-- Work required --
Reproduce each line exactly, including spacing and punctuation.

-- start of Supplied material --

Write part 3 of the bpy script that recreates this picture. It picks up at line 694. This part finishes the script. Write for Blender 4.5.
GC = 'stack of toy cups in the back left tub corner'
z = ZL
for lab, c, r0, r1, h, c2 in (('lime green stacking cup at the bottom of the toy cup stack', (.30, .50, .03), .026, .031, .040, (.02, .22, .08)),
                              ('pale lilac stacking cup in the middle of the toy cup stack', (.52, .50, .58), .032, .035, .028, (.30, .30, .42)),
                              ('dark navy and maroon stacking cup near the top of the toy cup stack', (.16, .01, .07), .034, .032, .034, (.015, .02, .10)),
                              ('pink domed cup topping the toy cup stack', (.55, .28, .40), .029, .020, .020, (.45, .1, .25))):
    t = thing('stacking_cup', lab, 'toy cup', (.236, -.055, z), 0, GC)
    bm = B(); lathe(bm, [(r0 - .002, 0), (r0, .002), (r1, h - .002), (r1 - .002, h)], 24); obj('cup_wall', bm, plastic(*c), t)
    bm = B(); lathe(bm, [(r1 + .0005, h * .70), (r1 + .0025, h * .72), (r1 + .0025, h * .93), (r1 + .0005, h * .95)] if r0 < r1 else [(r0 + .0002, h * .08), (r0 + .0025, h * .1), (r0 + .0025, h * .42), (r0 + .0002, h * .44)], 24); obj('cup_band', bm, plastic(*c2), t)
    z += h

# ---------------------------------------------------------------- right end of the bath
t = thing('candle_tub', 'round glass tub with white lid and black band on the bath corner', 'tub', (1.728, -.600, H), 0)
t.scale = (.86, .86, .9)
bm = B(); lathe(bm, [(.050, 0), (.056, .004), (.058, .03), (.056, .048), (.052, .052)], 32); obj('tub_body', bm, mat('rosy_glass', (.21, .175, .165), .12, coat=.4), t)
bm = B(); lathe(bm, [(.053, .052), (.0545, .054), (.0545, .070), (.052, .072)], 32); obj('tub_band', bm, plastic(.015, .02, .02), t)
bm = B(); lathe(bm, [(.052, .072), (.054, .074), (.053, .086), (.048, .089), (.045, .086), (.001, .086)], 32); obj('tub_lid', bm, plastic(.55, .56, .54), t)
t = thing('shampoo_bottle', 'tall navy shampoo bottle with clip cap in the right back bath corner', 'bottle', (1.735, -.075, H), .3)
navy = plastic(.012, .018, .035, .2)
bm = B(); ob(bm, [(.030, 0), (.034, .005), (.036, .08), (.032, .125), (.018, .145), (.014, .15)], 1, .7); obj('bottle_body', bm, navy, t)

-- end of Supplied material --

-- Solution to the exercise --
Write part 3 of the bpy script that recreates this picture. It picks up at line 694. This part finishes the script. Write for Blender 4.5.
GC = 'stack of toy cups in the back left tub corner'
z = ZL
for lab, c, r0, r1, h, c2 in (('lime green stacking cup at the bottom of the toy cup stack', (.30, .50, .03), .026, .031, .040, (.02, .22, .08)),
                              ('pale lilac stacking cup in the middle of the toy cup stack', (.52, .50, .58), .032, .035, .028, (.30, .30, .42)),
                              ('dark navy and maroon stacking cup near the top of the toy cup stack', (.16, .01, .07), .034, .032, .034, (.015, .02, .10)),
                              ('pink domed cup topping the toy cup stack', (.55, .28, .40), .029, .020, .020, (.45, .1, .25))):
    t = thing('stacking_cup', lab, 'toy cup', (.236, -.055, z), 0, GC)
    bm = B(); lathe(bm, [(r0 - .002, 0), (r0, .002), (r1, h - .002), (r1 - .002, h)], 24); obj('cup_wall', bm, plastic(*c), t)
    bm = B(); lathe(bm, [(r1 + .0005, h * .70), (r1 + .0025, h * .72), (r1 + .0025, h * .93), (r1 + .0005, h * .95)] if r0 < r1 else [(r0 + .0002, h * .08), (r0 + .0025, h * .1), (r0 + .0025, h * .42), (r0 + .0002, h * .44)], 24); obj('cup_band', bm, plastic(*c2), t)
    z += h

# ---------------------------------------------------------------- right end of the bath
t = thing('candle_tub', 'round glass tub with white lid and black band on the bath corner', 'tub', (1.728, -.600, H), 0)
t.scale = (.86, .86, .9)
bm = B(); lathe(bm, [(.050, 0), (.056, .004), (.058, .03), (.056, .048), (.052, .052)], 32); obj('tub_body', bm, mat('rosy_glass', (.21, .175, .165), .12, coat=.4), t)
bm = B(); lathe(bm, [(.053, .052), (.0545, .054), (.0545, .070), (.052, .072)], 32); obj('tub_band', bm, plastic(.015, .02, .02), t)
bm = B(); lathe(bm, [(.052, .072), (.054, .074), (.053, .086), (.048, .089), (.045, .086), (.001, .086)], 32); obj('tub_lid', bm, plastic(.55, .56, .54), t)
t = thing('shampoo_bottle', 'tall navy shampoo bottle with clip cap in the right back bath corner', 'bottle', (1.735, -.075, H), .3)
navy = plastic(.012, .018, .035, .2)
bm = B(); ob(bm, [(.030, 0), (.034, .005), (.036, .08), (.032, .125), (.018, .145), (.014, .15)], 1, .7); obj('bottle_body', bm, navy, t)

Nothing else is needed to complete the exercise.